== EXERCISE REQUIREMENTS ==
Return all entries word for word, but drop any images.

== PROVIDED DATA ==
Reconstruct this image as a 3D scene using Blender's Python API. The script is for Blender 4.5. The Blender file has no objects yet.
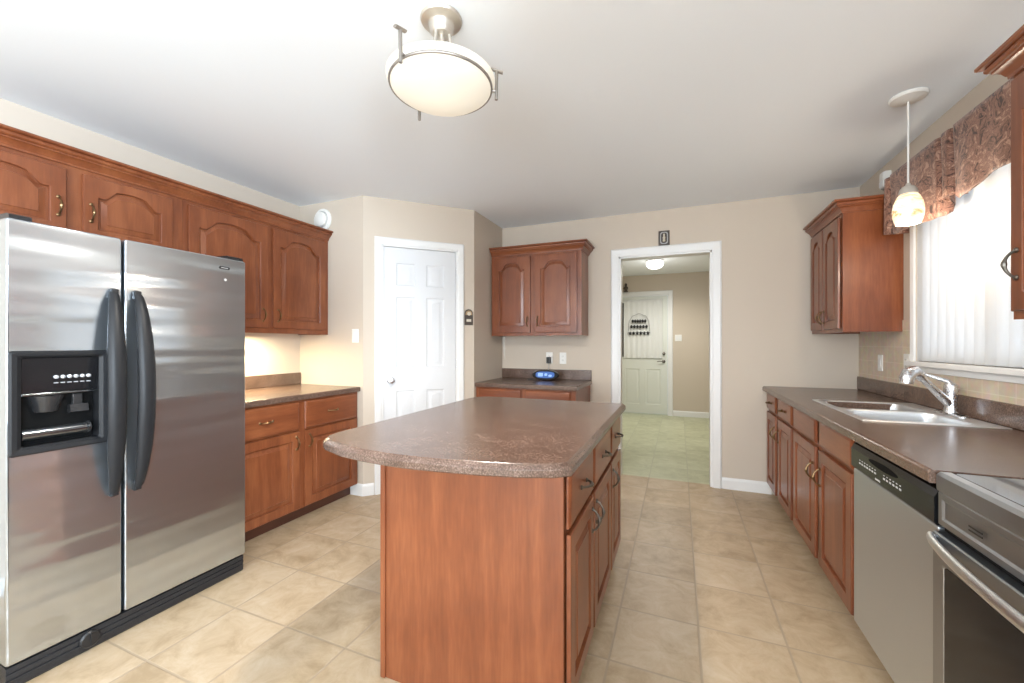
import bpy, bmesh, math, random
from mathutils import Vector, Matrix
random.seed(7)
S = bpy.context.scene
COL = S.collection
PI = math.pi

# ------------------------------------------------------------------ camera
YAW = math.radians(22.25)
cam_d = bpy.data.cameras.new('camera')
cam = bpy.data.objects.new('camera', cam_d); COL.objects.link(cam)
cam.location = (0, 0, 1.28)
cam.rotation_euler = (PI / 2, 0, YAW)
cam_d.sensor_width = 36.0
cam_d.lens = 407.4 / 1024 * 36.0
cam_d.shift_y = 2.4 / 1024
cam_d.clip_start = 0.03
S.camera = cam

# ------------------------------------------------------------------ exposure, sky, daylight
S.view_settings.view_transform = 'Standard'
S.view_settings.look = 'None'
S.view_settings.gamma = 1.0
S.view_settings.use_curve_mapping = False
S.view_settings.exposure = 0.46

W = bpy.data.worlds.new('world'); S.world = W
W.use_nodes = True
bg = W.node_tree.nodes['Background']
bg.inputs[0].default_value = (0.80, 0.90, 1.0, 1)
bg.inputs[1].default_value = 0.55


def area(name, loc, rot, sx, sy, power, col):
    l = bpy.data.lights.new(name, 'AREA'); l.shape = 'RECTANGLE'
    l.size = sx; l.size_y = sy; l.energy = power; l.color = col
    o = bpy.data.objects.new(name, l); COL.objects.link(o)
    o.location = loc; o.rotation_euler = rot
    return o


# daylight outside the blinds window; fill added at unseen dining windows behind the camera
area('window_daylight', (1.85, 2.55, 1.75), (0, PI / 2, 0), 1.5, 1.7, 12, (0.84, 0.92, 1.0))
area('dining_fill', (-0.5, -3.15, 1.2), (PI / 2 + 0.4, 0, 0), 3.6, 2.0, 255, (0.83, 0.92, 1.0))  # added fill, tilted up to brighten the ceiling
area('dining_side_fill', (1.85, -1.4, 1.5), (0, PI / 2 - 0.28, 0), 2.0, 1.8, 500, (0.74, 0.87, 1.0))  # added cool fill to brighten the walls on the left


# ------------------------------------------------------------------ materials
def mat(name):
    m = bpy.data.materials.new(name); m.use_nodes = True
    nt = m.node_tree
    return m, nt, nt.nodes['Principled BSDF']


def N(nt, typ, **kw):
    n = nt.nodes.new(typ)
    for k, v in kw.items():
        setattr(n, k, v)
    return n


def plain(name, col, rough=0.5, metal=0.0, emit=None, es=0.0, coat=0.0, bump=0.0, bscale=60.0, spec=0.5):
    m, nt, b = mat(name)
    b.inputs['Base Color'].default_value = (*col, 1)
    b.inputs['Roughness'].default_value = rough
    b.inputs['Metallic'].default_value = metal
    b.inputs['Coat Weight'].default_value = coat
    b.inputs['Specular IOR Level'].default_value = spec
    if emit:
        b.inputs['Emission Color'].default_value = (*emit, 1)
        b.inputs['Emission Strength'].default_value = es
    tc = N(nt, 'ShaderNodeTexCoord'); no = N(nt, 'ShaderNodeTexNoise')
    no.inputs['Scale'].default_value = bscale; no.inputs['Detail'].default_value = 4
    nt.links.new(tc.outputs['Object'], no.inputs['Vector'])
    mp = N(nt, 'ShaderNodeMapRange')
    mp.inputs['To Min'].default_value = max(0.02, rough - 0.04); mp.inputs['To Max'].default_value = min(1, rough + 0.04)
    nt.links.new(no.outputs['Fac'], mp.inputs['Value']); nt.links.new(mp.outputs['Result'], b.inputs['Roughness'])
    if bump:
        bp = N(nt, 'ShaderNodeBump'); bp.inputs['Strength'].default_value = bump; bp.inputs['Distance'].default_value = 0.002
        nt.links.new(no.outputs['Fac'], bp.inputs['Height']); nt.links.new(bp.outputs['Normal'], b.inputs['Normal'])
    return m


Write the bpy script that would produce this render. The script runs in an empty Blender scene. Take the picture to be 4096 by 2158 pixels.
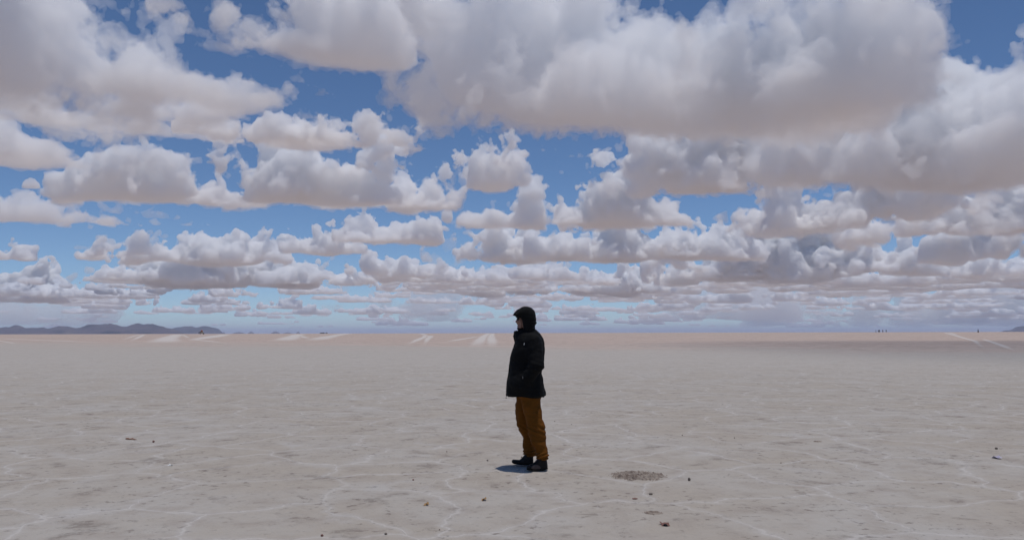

== ANSWER FOR THE TASK ==
Reconstruct this image as a 3D scene using Blender's Python API. The script is for Blender 4.5. The Blender file has no objects yet.
import bpy, bmesh, math, random
from mathutils import Vector, Matrix
random.seed(7)
S = bpy.context.scene
COL = S.collection
PI = math.pi

# ------------------------------------------------------------------ camera
YAW = math.radians(22.25)
cam_d = bpy.data.cameras.new('camera')
cam = bpy.data.objects.new('camera', cam_d); COL.objects.link(cam)
cam.location = (0, 0, 1.28)
cam.rotation_euler = (PI / 2, 0, YAW)
cam_d.sensor_width = 36.0
cam_d.lens = 407.4 / 1024 * 36.0
cam_d.shift_y = 2.4 / 1024
cam_d.clip_start = 0.03
S.camera = cam

# ------------------------------------------------------------------ exposure, sky, daylight
S.view_settings.view_transform = 'Standard'
S.view_settings.look = 'None'
S.view_settings.gamma = 1.0
S.view_settings.use_curve_mapping = False
S.view_settings.exposure = 0.46

W = bpy.data.worlds.new('world'); S.world = W
W.use_nodes = True
bg = W.node_tree.nodes['Background']
bg.inputs[0].default_value = (0.80, 0.90, 1.0, 1)
bg.inputs[1].default_value = 0.55


def area(name, loc, rot, sx, sy, power, col):
    l = bpy.data.lights.new(name, 'AREA'); l.shape = 'RECTANGLE'
    l.size = sx; l.size_y = sy; l.energy = power; l.color = col
    o = bpy.data.objects.new(name, l); COL.objects.link(o)
    o.location = loc; o.rotation_euler = rot
    return o


# daylight outside the blinds window; fill added at unseen dining windows behind the camera
area('window_daylight', (1.85, 2.55, 1.75), (0, PI / 2, 0), 1.5, 1.7, 12, (0.84, 0.92, 1.0))
area('dining_fill', (-0.5, -3.15, 1.2), (PI / 2 + 0.4, 0, 0), 3.6, 2.0, 255, (0.83, 0.92, 1.0))  # added fill, tilted up to brighten the ceiling
area('dining_side_fill', (1.85, -1.4, 1.5), (0, PI / 2 - 0.28, 0), 2.0, 1.8, 500, (0.74, 0.87, 1.0))  # added cool fill to brighten the walls on the left


# ------------------------------------------------------------------ materials
def mat(name):
    m = bpy.data.materials.new(name); m.use_nodes = True
    nt = m.node_tree
    return m, nt, nt.nodes['Principled BSDF']


def N(nt, typ, **kw):
    n = nt.nodes.new(typ)
    for k, v in kw.items():
        setattr(n, k, v)
    return n


def plain(name, col, rough=0.5, metal=0.0, emit=None, es=0.0, coat=0.0, bump=0.0, bscale=60.0, spec=0.5):
    m, nt, b = mat(name)
    b.inputs['Base Color'].default_value = (*col, 1)
    b.inputs['Roughness'].default_value = rough
    b.inputs['Metallic'].default_value = metal
    b.inputs['Coat Weight'].default_value = coat
    b.inputs['Specular IOR Level'].default_value = spec
    if emit:
        b.inputs['Emission Color'].default_value = (*emit, 1)
        b.inputs['Emission Strength'].default_value = es
    tc = N(nt, 'ShaderNodeTexCoord'); no = N(nt, 'ShaderNodeTexNoise')
    no.inputs['Scale'].default_value = bscale; no.inputs['Detail'].default_value = 4
    nt.links.new(tc.outputs['Object'], no.inputs['Vector'])
    mp = N(nt, 'ShaderNodeMapRange')
    mp.inputs['To Min'].default_value = max(0.02, rough - 0.04); mp.inputs['To Max'].default_value = min(1, rough + 0.04)
    nt.links.new(no.outputs['Fac'], mp.inputs['Value']); nt.links.new(mp.outputs['Result'], b.inputs['Roughness'])
    if bump:
        bp = N(nt, 'ShaderNodeBump'); bp.inputs['Strength'].default_value = bump; bp.inputs['Distance'].default_value = 0.002
        nt.links.new(no.outputs['Fac'], bp.inputs['Height']); nt.links.new(bp.outputs['Normal'], b.inputs['Normal'])
    return m


Write the bpy script that would produce this render. The script runs in an empty Blender scene. Take the picture to be 4096 by 2158 pixels.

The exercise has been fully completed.